10. Become allergic to emotional crumbs
You deserve more than you often let yourself believe.
It isn’t about being selfish and trying to rule the world, but it should serve as a reminder that you are worthy of more than you let yourself have.
We often mistake modest and sacrifice, and put ourselves down more than we should, we purposely devalue our worth.
Now is the time to change. Start now, not tomorrow or a single fucking minute longer. I mean now.
Stop accepting the bare minimum in all aspects of your life. This could include relationships, opportunities, and how you speak to yourself.
Don’t settle for the crumbs and the off-cuts. Don’t be happy in the emotional crumbs of half-hearted love, inconsistent support, validation you have to earn, or dreams you never prioritize.

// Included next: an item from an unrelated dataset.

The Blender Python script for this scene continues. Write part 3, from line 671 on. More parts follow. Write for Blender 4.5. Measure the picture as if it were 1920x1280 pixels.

You were not born to beg for what should be natural. This includes respect, safety, joy, rest, and belonging. You have to raise your standard for how you allow yourself to be treated, especially by your own thoughts.
If it doesn’t nourish your spirit, it’s a crumb. Stop pretending scraps are a feast. You deserve the full meal. That means saying no more often. That means walking away without guilt. That means telling yourself the truth, even when it’s painful.
The more you stop tolerating crumbs, the more you make space for overflow. That’s not selfish, as you don’t rise and grow by starving. You rise by remembering you were never meant to settle.